L’Italia è terra di mille meraviglie culturali e architettoniche, tanto da meritarsi ben 58 siti Unesco, eppure per gli operatori del restauro dei beni culturali pare non esservi pace. A partire dall’entrata in vigore del Codice dei beni culturali, il Dlgs 50/2004, è iniziato un percorso di qualificazione degli operatori della filiera che è diventato per molti un elemento di forte incertezza che ancora non conosce fine. In un settore dove l’83.9% degli operatori ha più di 40 anni, il Codice ha infatti introdotto un vero e proprio disallineamento generazionale dei requisiti professionali necessari per mettere le mani sul patrimonio artistico e architettonico italiano a partire dai differenti percorsi di studi a cui gli operatori stessi hanno avuto accesso nel corso della propria vita: la classica formazione in bottega, i percorsi professionalizzanti introdotti in alcune regioni, i nuovi corsi di laurea in restauro. A questi si aggiunge la frequenza, a cui accede un numero più ristretto di persone, ai due storici poli formativi del restauro: l’Istituto centrale del restauro di Roma e l’Opificio delle pietre dure di Firenze a cui si è aggiunto più recentemente il Centro di conservazione e restauro La Venaria Reale. Il tema è stato ampiamente dibattuto nel corso di una giornata nazionale di studi promossa da CNA Artistico e Tradizionale che si è svolta al Salone Restructura di Torino, punto di riferimento per gli operatori delle costruzioni, delle installazioni e della ristrutturazione edile del nord-ovest lo scorso 19 novembre.
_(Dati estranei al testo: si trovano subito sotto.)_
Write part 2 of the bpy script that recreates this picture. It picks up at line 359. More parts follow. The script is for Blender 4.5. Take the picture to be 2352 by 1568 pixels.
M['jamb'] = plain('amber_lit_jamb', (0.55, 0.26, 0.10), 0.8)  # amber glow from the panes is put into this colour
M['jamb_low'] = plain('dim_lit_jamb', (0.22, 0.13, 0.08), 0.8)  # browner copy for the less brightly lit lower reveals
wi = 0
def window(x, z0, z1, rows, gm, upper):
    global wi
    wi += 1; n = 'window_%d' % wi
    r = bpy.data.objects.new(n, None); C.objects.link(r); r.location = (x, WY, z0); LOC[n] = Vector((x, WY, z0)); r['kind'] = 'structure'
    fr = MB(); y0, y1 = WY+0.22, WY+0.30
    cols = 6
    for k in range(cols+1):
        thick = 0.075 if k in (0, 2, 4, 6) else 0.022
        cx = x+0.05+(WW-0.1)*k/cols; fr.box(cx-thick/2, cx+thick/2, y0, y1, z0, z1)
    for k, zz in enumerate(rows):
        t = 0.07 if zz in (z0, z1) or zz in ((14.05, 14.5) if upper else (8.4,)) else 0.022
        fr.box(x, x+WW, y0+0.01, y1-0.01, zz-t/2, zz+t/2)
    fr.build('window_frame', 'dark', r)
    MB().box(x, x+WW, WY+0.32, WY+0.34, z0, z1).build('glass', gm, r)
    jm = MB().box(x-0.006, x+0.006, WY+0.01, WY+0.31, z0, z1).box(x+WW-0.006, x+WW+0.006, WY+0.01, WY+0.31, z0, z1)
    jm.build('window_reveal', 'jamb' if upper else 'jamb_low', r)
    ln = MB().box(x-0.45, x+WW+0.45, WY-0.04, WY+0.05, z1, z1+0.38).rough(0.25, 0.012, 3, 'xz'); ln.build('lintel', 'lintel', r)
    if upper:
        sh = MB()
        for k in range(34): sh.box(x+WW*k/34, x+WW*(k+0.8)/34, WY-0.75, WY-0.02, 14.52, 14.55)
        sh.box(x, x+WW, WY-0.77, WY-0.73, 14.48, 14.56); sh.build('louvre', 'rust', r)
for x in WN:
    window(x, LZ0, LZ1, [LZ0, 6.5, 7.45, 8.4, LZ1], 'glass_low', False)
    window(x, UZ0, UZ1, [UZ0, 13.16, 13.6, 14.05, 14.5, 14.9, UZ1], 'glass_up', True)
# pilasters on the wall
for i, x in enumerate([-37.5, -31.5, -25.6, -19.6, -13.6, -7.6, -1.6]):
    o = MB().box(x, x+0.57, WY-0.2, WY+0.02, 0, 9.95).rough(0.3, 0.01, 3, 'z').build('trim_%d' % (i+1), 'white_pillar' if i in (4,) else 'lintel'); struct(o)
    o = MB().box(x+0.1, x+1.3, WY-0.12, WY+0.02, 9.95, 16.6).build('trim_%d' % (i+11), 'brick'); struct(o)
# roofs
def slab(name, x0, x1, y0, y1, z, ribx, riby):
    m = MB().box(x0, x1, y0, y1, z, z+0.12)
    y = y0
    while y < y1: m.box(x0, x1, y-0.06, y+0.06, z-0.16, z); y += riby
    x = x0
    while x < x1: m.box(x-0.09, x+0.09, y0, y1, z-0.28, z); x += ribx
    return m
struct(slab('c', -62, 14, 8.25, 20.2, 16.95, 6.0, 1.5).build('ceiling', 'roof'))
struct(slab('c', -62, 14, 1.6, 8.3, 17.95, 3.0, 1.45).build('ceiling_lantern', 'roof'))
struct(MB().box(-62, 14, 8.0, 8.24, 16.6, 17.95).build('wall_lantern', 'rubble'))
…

Al tavolo dei relatori, dopo i saluti del presidente di CNA Piemonte Bruno Scanferla, del consigliere regionale Gianluca Gavazza e del presidente del Centro di conservazione e restauro di Venaria Reale Stefano Trucco, è seguita la dettagliata relazione del presidente di CNA Restauratori Piemonte Luca Emilio Brancati che ha posto con forza non solo il problema del completamento del percorso di qualifica dei professionisti del restauro, ma anche della esigenza di una semplificazione dell’accesso ai bandi pubblici tenendo conto che la stragrande maggioranza delle imprese del comparto sono microimprese o ditte individuali, senza dimenticare di affrontare quello che per la categoria è da anni un vero e proprio cavallo di battaglia: il riconoscimento normativo della cosiddetta “formazione in itinere” rivolta prevalentemente ai neolaureati abilitati alla professione al termine del loro percorso di studi.
Come ha ben evidenziato Maria Giulia Mancinelli dell’Area Studi e Ricerche di CNA Nazionale, le imprese di restauro italiane sono fragili, analogamente a quanto accade nel resto del panorama imprenditoriale italiano. Sulle specificità del settore è intervenuto anche Marco Paolini in rappresentanza della Soprintendenza archeologica belle arti e paesaggio della Città metropolitana di Torino, mentre Dario Simeoli, magistrato e membro del Consiglio di Stato, si è soffermato sul ruolo esercitato dal Consiglio stesso nella stesura dello schema preliminare del nuovo Codice degli appalti e si è reso disponibile a farsi portavoce nelle idonee sedi in vista dell’attesa evoluzione del contesto normativo di riferimento per questa professione strategica per la tutela della “grande bellezza italiana”.
Paolo Giacomazzo, consigliere dell’Autorità nazionale anticorruzione, nel suo intervento ha sottolineato le dinamiche di crescita del settore nell’ambito deli appalti, ed evidenziato il nuovo approccio di Anacv, più collaborativo, sia con le imprese singole, sia con le associazioni di categoria, segnalando le opportunità del cosiddetto precontenzioso, volte a gestire con maggiore incisività e soprattutto con minori oneri le possibili vertenzialità con le Stazioni appaltanti.
A seguire, Mario Pagani, responsabile Politiche industriali di CNA Nazionale, ha rappresentato il percorso che la Confederazione sta perseguendo per presidiare al meglio il processo di riforma del Codice degli appalti, volto a consentire una reale facilitazione dell’accesso a questo importante segmento operativo alle imprese artigiane e alle piccole imprese.
Dopo il contributo di Sara Abram, Segretario generale del Centro Conservazione e restauro La Venaria Reale, è intervenuto il presidente di CNA Restauratori, Giacomo Casaril, che ha richiamato l’esigenza di una interlocuzione diretta con il ministero della Cultura, posto che sono rimaste indefinite una serie di procedure, quali l’estensione delle qualifiche acquisite, la definizione per i tecnici del restauro delle modalità attraverso cui diventare restauratori, l’avvio di un soccorso amministrativo per quei soggetti che non hanno partecipato al bando di qualifica del 2015.